» **AIM OF THE TASK**:
Collect every line that includes the string "scene".
· · · ·
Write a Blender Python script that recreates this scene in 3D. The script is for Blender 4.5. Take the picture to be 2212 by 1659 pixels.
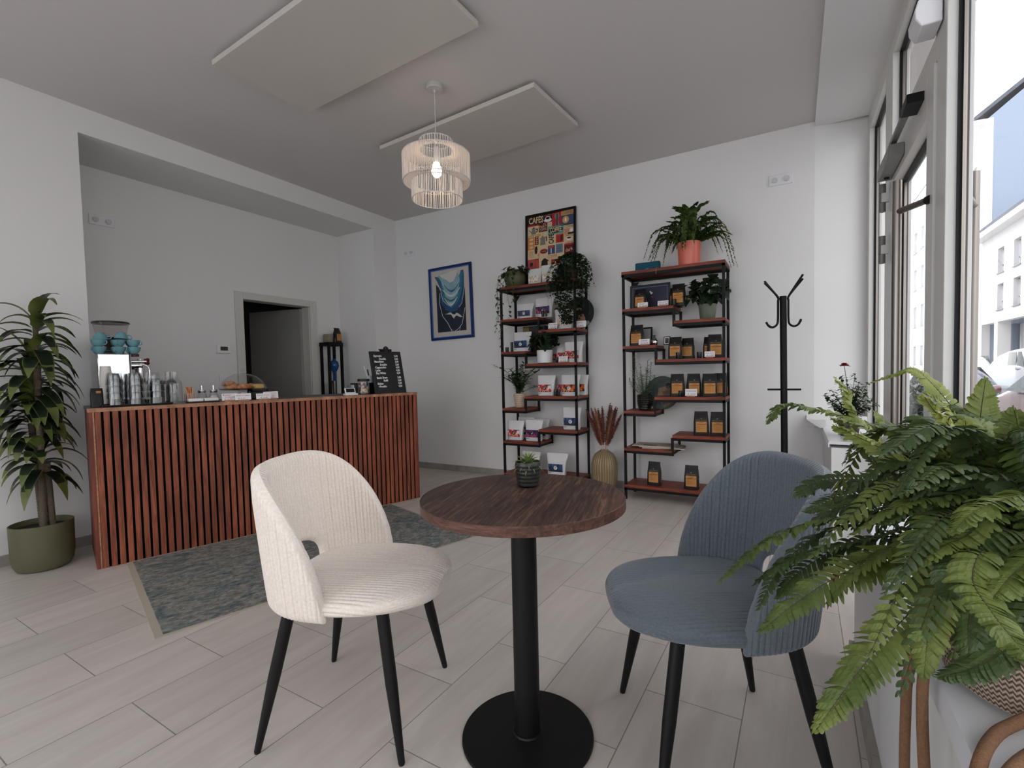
import bpy, math, random
import numpy as np
from mathutils import Vector, Matrix, Euler
random.seed(7); np.random.seed(7)
for o in list(bpy.data.objects): bpy.data.objects.remove(o)
sc = bpy.context.scene
COL = sc.collection
PI = math.pi
# ------------------------------------------------------------------ camera
FPX, PCX, PCY, CAMH = 1041.88, 1117.03, 847.15, 1.0993
YAW, PIT, ROL = .5224, -.0407, -.0222
fw = Vector((-math.sin(YAW)*math.cos(PIT), math.cos(YAW)*math.cos(PIT), math.sin(PIT)))
r0 = Vector((math.cos(YAW), math.sin(YAW), 0)); u0 = r0.cross(fw)
rr = r0*math.cos(ROL)+u0*math.sin(ROL); uu = -r0*math.sin(ROL)+u0*math.cos(ROL)
cd = bpy.data.cameras.new('camera'); cam = bpy.data.objects.new('camera', cd); COL.objects.link(cam)
M = Matrix(((rr.x, uu.x, -fw.x, 0), (rr.y, uu.y, -fw.y, 0), (rr.z, uu.z, -fw.z, CAMH), (0, 0, 0, 1)))
cam.matrix_world = M
cd.sensor_width = 36; cd.lens = FPX/2212*36; cd.clip_start = .05; cd.clip_end = 500
cd.shift_x = -(PCX-1106)/2212; cd.shift_y = (PCY-829.5)/2212
sc.camera = cam
# ------------------------------------------------------------------ view, world, sun, portals
sc.view_settings.view_transform = 'Standard'; sc.view_settings.look = 'None'
sc.view_settings.gamma = 1; sc.view_settings.exposure = -0.35; sc.view_settings.use_curve_mapping = False
w = bpy.data.worlds.new('sky'); sc.world = w; w.use_nodes = True
nt = w.node_tree; nt.nodes.clear()
out = nt.nodes.new('ShaderNodeOutputWorld'); bg = nt.nodes.new('ShaderNodeBackground')
tc = nt.nodes.new('ShaderNodeTexCoord'); nz = nt.nodes.new('ShaderNodeTexNoise'); rp = nt.nodes.new('ShaderNodeValToRGB')
mp = nt.nodes.new('ShaderNodeMapping'); mp.inputs['Scale'].default_value = (1, 1, 2.6)
nz.inputs['Scale'].default_value = 3.2; nz.inputs['Detail'].default_value = 6
rp.color_ramp.elements[0].position = .36; rp.color_ramp.elements[0].color = (.60, .78, 1.0, 1)
rp.color_ramp.elements[1].position = .54; rp.color_ramp.elements[1].color = (1.0, .97, .965, 1)
nt.links.new(tc.outputs['Generated'], mp.inputs['Vector']); nt.links.new(mp.outputs[0], nz.inputs['Vector'])
nt.links.new(nz.outputs['Fac'], rp.inputs[0]); nt.links.new(rp.outputs[0], bg.inputs['Color'])
bg.inputs['Strength'].default_value = 4.2
nt.links.new(bg.outputs[0], out.inputs[0])
def sun_light():
    l = bpy.data.lights.new('sun', 'SUN'); l.energy = 3.2; l.angle = math.radians(3); l.color = (1, .96, .9)
    o = bpy.data.objects.new('sun', l); COL.objects.link(o)
    o.rotation_euler = Vector((.62, -.12, -.78)).to_track_quat('-Z', 'Y').to_euler()
sun_light()
def portal(name, x, y, z, sx, sy, rot):
    l = bpy.data.lights.new(name, 'AREA'); l.shape = 'RECTANGLE'; l.size = sx; l.size_y = sy
    l.cycles.is_portal = True
    o = bpy.data.objects.new(name, l); COL.objects.link(o); o.location = (x, y, z); o.rotation_euler = rot
portal('daylight_portal', .58, 1.2, 1.65, 2.5, 6.9, (0, PI/2, 0))
portal('daylight_portal_rear', -2.0, -2.12, 1.5, 3.6, 2.2, (PI/2, 0, 0))
# ------------------------------------------------------------------ materials
def S(r, g=None, b=None):
    if g is None: g = b = r
    f = lambda c: (c/255/12.92 if c/255 <= .04045 else ((c/255+.055)/1.055)**2.4)
    return (f(r), f(g), f(b), 1)
MATS = {}
def P(name, col, rough=.5, metal=0, spec=.5, trans=0, sheen=0, coat=0, emit=None, es=0, ior=1.45, bump=0, bscale=200, var=0, vscale=20, vcol=None, alpha=1, bdist=.01):
    if name in MATS: return MATS[name]
    m = bpy.data.materials.new(name); m.use_nodes = True; n = m.node_tree.nodes; L = m.node_tree.links
    b = n['Principled BSDF']; b.inputs['Base Color'].default_value = col
    b.inputs['Roughness'].default_value = rough; b.inputs['Metallic'].default_value = metal
    b.inputs['Specular IOR Level'].default_value = spec; b.inputs['Transmission Weight'].default_value = trans
    b.inputs['Sheen Weight'].default_value = sheen; b.inputs['Coat Weight'].default_value = coat; b.inputs['IOR'].default_value = ior
    if emit: b.inputs['Emission Color'].default_value = emit; b.inputs['Emission Strength'].default_value = es
    tcn = None
    if bump or var:
        tcn = n.new('ShaderNodeTexCoord')
    if bump:
        t = n.new('ShaderNodeTexNoise'); t.inputs['Scale'].default_value = bscale; t.inputs['Detail'].default_value = 3
        bm = n.new('ShaderNodeBump'); bm.inputs['Strength'].default_value = bump; bm.inputs['Distance'].default_value = bdist
        L.new(tcn.outputs['Object'], t.inputs['Vector']); L.new(t.outputs['Fac'], bm.inputs['Height']); L.new(bm.outputs[0], b.inputs['Normal'])
    if var:
        t = n.new('ShaderNodeTexNoise'); t.inputs['Scale'].default_value = vscale; t.inputs['Detail'].default_value = 4
        r = n.new('ShaderNodeValToRGB'); c2 = vcol or tuple(min(1, c*(1-var)) for c in col[:3])+(1,)
        r.color_ramp.elements[0].position = .35; r.color_ramp.elements[1].position = .65
        r.color_ramp.elements[0].color = c2; r.color_ramp.elements[1].color = col
        L.new(tcn.outputs['Object'], t.inputs['Vector']); L.new(t.outputs['Fac'], r.inputs[0]); L.new(r.outputs[0], b.inputs['Base Color'])
    MATS[name] = m; return m
def wood(name, c1, c2, c3, axis=0, fine=60, stretch=14, rough=.5, plank=None, big=2.0):
    """streaky grain running along the given local axis"""
    if name in MATS: return MATS[name]
    m = bpy.data.materials.new(name); m.use_nodes = True; n = m.node_tree.nodes; L = m.node_tree.links
    b = n['Principled BSDF']; b.inputs['Roughness'].default_value = rough; b.inputs['Specular IOR Level'].default_value = .35
    tcn = n.new('ShaderNodeTexCoord'); mp = n.new('ShaderNodeMapping')
    s = [fine, fine, fine]; s[axis] = fine/stretch; mp.inputs['Scale'].default_value = s
    L.new(tcn.outputs['Object'], mp.inputs['Vector'])
    t = n.new('ShaderNodeTexNoise'); t.inputs['Scale'].default_value = 1; t.inputs['Detail'].default_value = 5; t.inputs['Roughness'].default_value = .65; t.inputs['Distortion'].default_value = .6
    L.new(mp.outputs[0], t.inputs['Vector'])
    r = n.new('ShaderNodeValToRGB'); r.color_ramp.elements[0].position = .3; r.color_ramp.elements[1].position = .72
    r.color_ramp.elements[0].color = c1; r.color_ramp.elements[1].color = c3
    e = r.color_ramp.elements.new(.5); e.color = c2
    L.new(t.outputs['Fac'], r.inputs[0])
    mp2 = n.new('ShaderNodeMapping'); s2 = [big*6, big*6, big*6]; s2[axis] = big; mp2.inputs['Scale'].default_value = s2
    L.new(tcn.outputs['Object'], mp2.inputs['Vector'])
    t2 = n.new('ShaderNodeTexNoise'); t2.inputs['Scale'].default_value = 1; t2.inputs['Detail'].default_value = 2
    L.new(mp2.outputs[0], t2.inputs['Vector'])
    r2 = n.new('ShaderNodeValToRGB'); r2.color_ramp.elements[0].position = .35; r2.color_ramp.elements[1].position = .65
    r2.color_ramp.elements[0].color = (.62, .62, .62, 1); r2.color_ramp.elements[1].color = (1.15, 1.1, 1.05, 1)
    L.new(t2.outputs['Fac'], r2.inputs[0])
    mx = n.new('ShaderNodeMix'); mx.data_type = 'RGBA'; mx.blend_type = 'MULTIPLY'; mx.inputs[0].default_value = 1
    L.new(r.outputs[0], mx.inputs[6]); L.new(r2.outputs[0], mx.inputs[7])
    src = mx.outputs[2]
    if plank:   # plank = (axis across, width): every board has its own tone
        sp = n.new('ShaderNodeSeparateXYZ'); L.new(tcn.outputs['Object'], sp.inputs[0])
        dv = n.new('ShaderNodeMath'); dv.operation = 'DIVIDE'; dv.inputs[1].default_value = plank[1]; L.new(sp.outputs[plank[0]], dv.inputs[0])
        fl = n.new('ShaderNodeMath'); fl.operation = 'FLOOR'; L.new(dv.outputs[0], fl.inputs[0])
        wn = n.new('ShaderNodeTexWhiteNoise'); wn.noise_dimensions = '1D'; L.new(fl.outputs[0], wn.inputs['W'])
        r3 = n.new('ShaderNodeValToRGB'); r3.color_ramp.elements[0].color = (.72, .72, .72, 1); r3.color_ramp.elements[1].color = (1.2, 1.12, 1.05, 1)
        L.new(wn.outputs['Value'], r3.inputs[0])
        m3 = n.new('ShaderNodeMix'); m3.data_type = 'RGBA'; m3.blend_type = 'MULTIPLY'; m3.inputs[0].default_value = 1
        L.new(src, m3.inputs[6]); L.new(r3.outputs[0], m3.inputs[7]); src = m3.outputs[2]
    L.new(src, b.inputs['Base Color'])
    bm = n.new('ShaderNodeBump'); bm.inputs['Strength'].default_value = .12; bm.inputs['Distance'].default_value = .002
    L.new(t.outputs['Fac'], bm.inputs['Height']); L.new(bm.outputs[0], b.inputs['Normal'])
    MATS[name] = m; return m
def thin_glass(name, tint=(.97, .99, .98, 1), refl=1.0, base=.03, edge=.9, rough=.0):
    if name in MATS: return MATS[name]
    m = bpy.data.materials.new(name); m.use_nodes = True; n = m.node_tree.nodes; L = m.node_tree.links; n.clear()
    o = n.new('ShaderNodeOutputMaterial'); tr = n.new('ShaderNodeBsdfTransparent'); gl = n.new('ShaderNodeBsdfGlossy')
    tr.inputs[0].default_value = tint; gl.inputs['Roughness'].default_value = rough
    gl.inputs[0].default_value = (refl, refl, refl, 1)
    lw = n.new('ShaderNodeLayerWeight'); lw.inputs['Blend'].default_value = .5     # Schlick reflectance, same from both sides
    pw = n.new('ShaderNodeMath'); pw.operation = 'POWER'; pw.inputs[1].default_value = 5; L.new(lw.outputs['Facing'], pw.inputs[0])
    mx = n.new('ShaderNodeMixShader')
    ml = n.new('ShaderNodeMath'); ml.operation = 'MULTIPLY_ADD'; ml.inputs[1].default_value = edge; ml.inputs[2].default_value = base; ml.use_clamp = True
    L.new(pw.outputs[0], ml.inputs[0]); L.new(ml.outputs[0], mx.inputs[0])
    L.new(tr.outputs[0], mx.inputs[1]); L.new(gl.outputs[0], mx.inputs[2]); L.new(mx.outputs[0], o.inputs[0])
    MATS[name] = m; return m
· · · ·
» **ANSWER TO THE TASK**:
Write a Blender Python script that recreates this scene in 3D. The script is for Blender 4.5. Take the picture to be 2212 by 1659 pixels.
sc = bpy.context.scene